Qu'est-ce qu'une récession ?
Une récession correspond à une période de baisse de l’activité économique, touchant l’ensemble de l’économie et durant plus que quelques mois. Une récession n’est donc pas équivalente à une correction boursière (de moindre ampleur et plus courte) ou à un krach boursier (de grande ampleur dans un temps très court). Néanmoins, ces deux évènements sont souvent annonciateurs de difficultés financières et économiques qui, in fine, peuvent mener à une récession.

Dit autrement, une récession correspond à une période au sein de laquelle les gens achètent et vendent moins de biens et services.

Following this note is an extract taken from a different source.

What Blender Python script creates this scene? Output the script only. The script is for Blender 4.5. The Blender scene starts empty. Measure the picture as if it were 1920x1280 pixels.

Les économistes estiment généralement qu’un début de récession est identifié lorsque le taux de croissance du produit intérieur brut (PIB) est négatif durant deux trimestres consécutifs (ou six mois consécutifs).
Ce fut presque le cas en Allemagne fin 2019. Nous pouvons le voir ici encore : bien comprendre certains indicateurs économiques comme le PIB est d’une grande importance pour mieux appréhender l’économie et ajuster sa stratégie d’investissement.
Taux de croissance du PIB américain depuis 2008. Source de l’infographie
Taux de croissance du PIB européen depuis 2008. Source de l’infographie
Une période de récession entraîne des répercussions à de nombreux niveaux, de la production industrielle au commerce de gros en passant par l’emploi et les salaires. La récession globale la plus récente est la Grande Récession de 2008 et 2009, durant laquelle le PIB a baissé de 3,25% en l’espace d’un an.
Pourquoi choisir des investissements à l'épreuve d'une récession ?
Comme visible plus haut, la nature même d’un cycle économique fait qu’une période de récession est suivie d’un regain de croissance, la phase dite d’expansion. Qui plus est, sur le très long terme, l’économie tend à croître et les pics cycliques sont de plus en plus hauts. Une vision d’investissement à long terme est donc essentielle pour naviguer au cœur d’un cycle économique complet.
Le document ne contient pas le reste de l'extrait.